Dem rhetoric on Iraq has not caught up with reality
It was a military victory that caused the turn around. Because it was achieved through counterinsurgency warfare Zakaria and many other observers missed how it happened. Their lack of understanding of counterinsurgency warfare has led them to discount the strategy. However, Zakaria shows a keener understanding of the facts on the ground than the Democrats who are still in denial about this victory and seem willing to throw it away with a hasty retreat. They were wrong when they opposed the new strategy and they are wrong now to want to abandon the victory it has achieved. It is going to haunt them in this election when they get out of the Democrat echo chamber.Pity the U.S. presidential candidates. They had their positions on Iraq all worked out by last summer and have repeated them consistently ever since. But events on the ground have changed dramatically, and their rhetoric feels increasingly stale. They're fighting the Iraq War all right, but it's the wrong one.

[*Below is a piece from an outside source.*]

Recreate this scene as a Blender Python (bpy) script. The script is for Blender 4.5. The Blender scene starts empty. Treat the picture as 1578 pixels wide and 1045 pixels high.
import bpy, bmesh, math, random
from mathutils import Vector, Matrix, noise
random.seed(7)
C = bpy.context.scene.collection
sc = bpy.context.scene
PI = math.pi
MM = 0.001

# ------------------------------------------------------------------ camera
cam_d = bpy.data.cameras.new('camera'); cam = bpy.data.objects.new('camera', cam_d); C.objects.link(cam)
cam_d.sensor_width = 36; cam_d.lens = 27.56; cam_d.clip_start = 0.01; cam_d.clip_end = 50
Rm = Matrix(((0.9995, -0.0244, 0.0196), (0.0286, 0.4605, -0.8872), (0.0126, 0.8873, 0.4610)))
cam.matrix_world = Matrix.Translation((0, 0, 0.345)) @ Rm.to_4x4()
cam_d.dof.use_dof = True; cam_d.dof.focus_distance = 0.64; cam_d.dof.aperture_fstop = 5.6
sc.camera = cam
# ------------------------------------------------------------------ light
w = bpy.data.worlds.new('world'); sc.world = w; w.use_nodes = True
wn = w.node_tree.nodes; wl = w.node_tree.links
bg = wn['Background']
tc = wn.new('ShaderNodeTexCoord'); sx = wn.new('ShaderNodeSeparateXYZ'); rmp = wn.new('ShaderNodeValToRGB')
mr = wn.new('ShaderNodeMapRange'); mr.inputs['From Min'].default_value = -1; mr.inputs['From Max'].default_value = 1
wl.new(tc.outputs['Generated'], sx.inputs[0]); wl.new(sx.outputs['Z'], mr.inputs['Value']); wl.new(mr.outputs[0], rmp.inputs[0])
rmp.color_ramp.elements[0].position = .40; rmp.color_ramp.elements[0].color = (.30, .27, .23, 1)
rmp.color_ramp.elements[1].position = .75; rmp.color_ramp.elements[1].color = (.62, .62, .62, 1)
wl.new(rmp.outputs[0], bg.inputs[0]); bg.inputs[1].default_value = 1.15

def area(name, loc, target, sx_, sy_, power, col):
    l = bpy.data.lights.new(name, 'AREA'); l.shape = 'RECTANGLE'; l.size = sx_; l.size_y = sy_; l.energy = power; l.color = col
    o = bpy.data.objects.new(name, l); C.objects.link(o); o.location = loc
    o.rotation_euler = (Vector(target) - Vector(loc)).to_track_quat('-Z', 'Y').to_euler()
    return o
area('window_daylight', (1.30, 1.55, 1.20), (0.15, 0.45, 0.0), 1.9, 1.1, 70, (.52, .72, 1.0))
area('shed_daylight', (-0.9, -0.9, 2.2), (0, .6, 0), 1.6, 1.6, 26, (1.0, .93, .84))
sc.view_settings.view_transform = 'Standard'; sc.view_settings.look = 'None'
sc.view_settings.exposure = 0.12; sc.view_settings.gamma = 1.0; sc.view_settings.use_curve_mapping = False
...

The Democrats are having the hardest time with the new reality. Every candidate is committed to "ending the war" and bringing our troops back home. The trouble is, the war has largely ended, and precisely because our troops are in the middle of it.
From 2003 to 2005 the war in Iraq was defined by an insurgency. After the bombing of the Golden Mosque in Samarra in February 2006, it became largely a sectarian conflict. Now the dominant feature of the war is the proliferation of local ceasefires across the country. The real questions that candidates need to answer are these: How do they interpret this new reality? What would they do to maintain the new stability? What does all this mean for U.S. foreign and military policy in the next few years?
American forces in Iraq have done superbly but the violence has not ended because they won great military victories. Instead, the adversary —the Sunnis—switched sides. Instead of shooting Americans they are now allied with them. This has happened for many reasons—changes in U.S. policy, Al Qaeda's brutality, Sunni defeats and war weariness. But it's a fragile peace. Stephen Biddle, a fellow at the Council on Foreign Relations who has made several trips to Iraq to advise Gen. David Petraeus, says, "If you go south of Baghdad you will see Sunni units that are the most impressive Iraqi fighting forces in the country, never defeated, with their command structure, tight discipline, equipment and gear all intact. They have simply made a decision to stop fighting."
This realignment, however, has been directed at the United States and not the Shiite-led government in Baghdad. Petraeus has been trying to integrate these "Concerned Local Citizens"—the military's wonderful euphemism for Sunni militias—within the Iraqi police and security forces, so they can be paid by the central government and develop a new relationship with Shiites. But both sides remain extremely wary. The Shiites suspect the former insurgents' motives; the Sunnis say that jobs and weapons are being withheld by the government. As of now, the United States Army is the organizer, financier, guarantor and enforcer of the peace.